Aussi bien la Cour d'appel que la Cour de cassation balaient tous les arguments de Madame d'un revers de main et donnent raison à Monsieur.

Pour les juges en effet, si le mari avait effectivement la possibilité de renoncer à son droit de revendiquer sa qualité d'associé, cette renonciation ne pouvait être qu'expresse et non tacite.
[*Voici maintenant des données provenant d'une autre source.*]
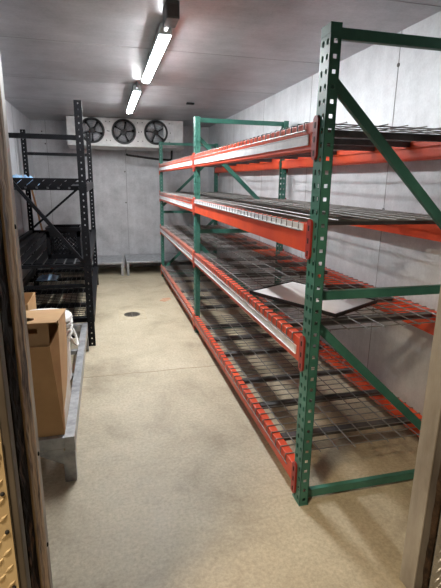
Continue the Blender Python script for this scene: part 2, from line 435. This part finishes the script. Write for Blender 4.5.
for b, (ya, yb) in enumerate(BAY):
    for l, (zt, h) in enumerate(LEV):
        for side in (0, 1):
            zb = zt-h; xo = .800 if side == 0 else 1.708; sg = 1 if side == 0 else -1
            prof = [(xo, zb), (xo, zt), (xo+sg*.038, zt), (xo+sg*.038, zt-.032), (xo+sg*.062, zt-.032), (xo+sg*.062, zb)]
            fm = paled if (b == 1 and l in (0, 1)) else orange  # two lowest far-bay levels take the orange tinted by painted reflection
            bm_ = MB().prism(prof, 1, ya+.002, yb-.002).build('beam', fm, rack, bevel=.0025)
            for yy in (ya-.016, yb+.016):
                pl = MB(); x0 = xo-.001*sg; x1 = xo+sg*.0085
                pl.prism(plate_outline(yy, zt-.145, zt+.02, .040), 0, min(x0, x1), max(x0, x1))
                pl.box(min(xo, xo+sg*.05), max(xo, xo+sg*.05), min(yy, yy+(.014 if yy < ya else -.014)), max(yy, yy+(.014 if yy < ya else -.014)), zb, zt) if False else None
                pl.cur = 1
                for dz in (-.12, -.068, -.016):
                    pl.box(min(x0-.0008*sg, x0+.001*sg), max(x0-.0008*sg, x0+.001*sg), yy-.005, yy+.005, zt+dz-.011, zt+dz+.011)
                pl.build('end_connector', [red if b == 0 or side else fm, holeblk], bm_)
            st = STR[b][l]
            if side == 0 and st:
                x0 = xo-.004
                MB().prism([(x0, zt+st[0]), (x0-.002, zt+st[0]), (x0-.002, zt+st[0]+.004), (x0, zt+st[0]+.005), (x0, zt+st[1]-.005), (x0-.002, zt+st[1]-.004), (x0-.002, zt+st[1]), (xo, zt+st[1]), (xo, zt+st[0])],
                           1, ya+.035, yb-.02).build('label_strip', strip, bm_)

# wire decks: cross wires hooked over both beams, long wires, three support channels
def make_deck(width, loc, label, group):
    t = thing('wire_deck', label, 'wire shelf', loc, group)
    ox, oy, oz = loc
    x0, x1 = .7955, 1.7125; r = .003; zt = oz+r
    w = MB(); n = int(width/.0648); y = oy+(width-n*.0648)/2
    for i in range(n+1):
        yy = y+i*.0648
        w.tube([(x0, yy, oz-.033), (x0, yy, zt-.003), (x0+.004, yy, zt), (x1-.004, yy, zt), (x1, yy, zt-.003), (x1, yy, oz-.033)], r, 6)
    k = 8
    for i in range(k+1):
        xx = .872+(1.636-.872)*i/k
        w.tube([(xx, oy, zt+2*r-.0006), (xx, oy+width, zt+2*r-.0006)], r, 6)
    for xx in (x0-r*2+.0004, x1+r*2-.0004): w.tube([(xx, oy, oz-.031), (xx, oy+width, oz-.031)], r, 6)
    w.build('wire_mesh', wirem, t)
    for fr in (.17, .465, .76):
        yy = oy+width*fr
        c = MB(); prof = [(yy-.022, oz-.003), (yy-.016, oz-.001), (yy+.016, oz-.001), (yy+.022, oz-.003), (yy+.022, oz-.006), (yy+.013, oz-.004), (yy+.013, oz-.031),
                          (yy-.013, oz-.031), (yy-.013, oz-.004), (yy-.022, oz-.006)]
        c.prism(prof, 0, .842, 1.666); c.build('support_channel', chanm, t)
    return t
lvn = ['bottom', 'second lowest', 'third lowest', 'top']; bn = ['near', 'far']
d1 = {0: 1.165, 1: 1.265}
for b, (ya, yb) in enumerate(BAY):
    proto = None
    for l, (zt, h) in enumerate(LEV):
        for q in (0, 1):
            loc = (1.254, ya+.045+q*(d1[b]+.014) if b == 0 else ya+.05+q*(d1[b]+.014), zt+.0006)
            lab = 'grey wire deck on the %s shelf of the %s rack bay, %s half' % (lvn[l], bn[b], ('doorway-side', 'back-wall-side')[q])
            if proto is None: proto = make_deck(d1[b], loc, lab, 'wire decks on the pallet rack')
            else: copy_thing(proto, loc, lab)
# loose tray lying askew on the second shelf
tz = .80+.0138
def tray():
    A, B, Cc, D = Vector((.815, 2.45)), Vector((1.18, 2.66)), Vector((1.455, 2.10)), Vector((1.085, 1.895))
    t = thing('metal_tray', 'shallow silver metal tray lying askew on the second lowest rack shelf', 'tray', ((A.x+Cc.x)/2, (A.y+Cc.y)/2, tz))
    o = [A, B, Cc, D]; cen = (A+B+Cc+D)/4
    def ins(k): return [cen+(p-cen)*k for p in o]
    m = MB(); m.prism([tuple(p) for p in ins(.975)], 2, tz, tz+.014); m.build('panel', traym, t, bevel=.003)
    r = MB(); oo, ii = o, ins(.975)
    for i in range(4):
        k = (i+1) % 4
        r.prism([tuple(oo[i]), tuple(oo[k]), tuple(ii[k]), tuple(ii[i])], 2, tz, tz+.019)
    r.build('rim', rimdark, t)
tray()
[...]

Or, il ne l'a jamais faite.

Par ailleurs, selon la cour d'appel :

  • l'autonomie professionnelle de Madame, au sein de la société de transports, n'était nullement remise en cause par la revendication par son mari de la qualité d'associé de la société, Madame restant associée à hauteur d'un quart du capital ;
  • de plus, Madame ne démontrait pas que le fait de ne plus être associée qu'à hauteur d'un quart du capital ferait obstacle à l'exercice de l'activité. En particulier, elle ne démontrait pas que ceci remettrait en cause l'autorisation administrative dont elle était titulaire ;
  • enfin, le risque de paralysie de la société, qui n'était pas démontré non plus dès lors que la part de Monsieur ne représentait qu'un quart du capital, ne saurait en lui-même faire échec à l'exercice de la faculté offerte à l'époux de revendiquer la qualité d'associé prévue par la loi.

La cour de cassation ajoute même à ce sujet que, en tout état de cause, une société n'est pas recevable à se prévaloir de l'atteinte que la revendication, par Monsieur, de la qualité d'associé, serait susceptible de porter au droit de Madame d'exercer une telle profession.

Enfin pour ce qui concerne "l'affectio societatis", la cour de cassation retient que celui-ci n'est nullement une condition requise par la loi pour la revendication, par un époux, de la qualité d'associé sur le fondement de l'article 1832-2 du code civil. L'affectio societatis n'est nécessaire en effet que chez les fondateurs d'une société.

Source : Cour de cassation - chambre commerciale, pourvoi n° 19-26.203 du 21 septembre 2022, publié au bulletin.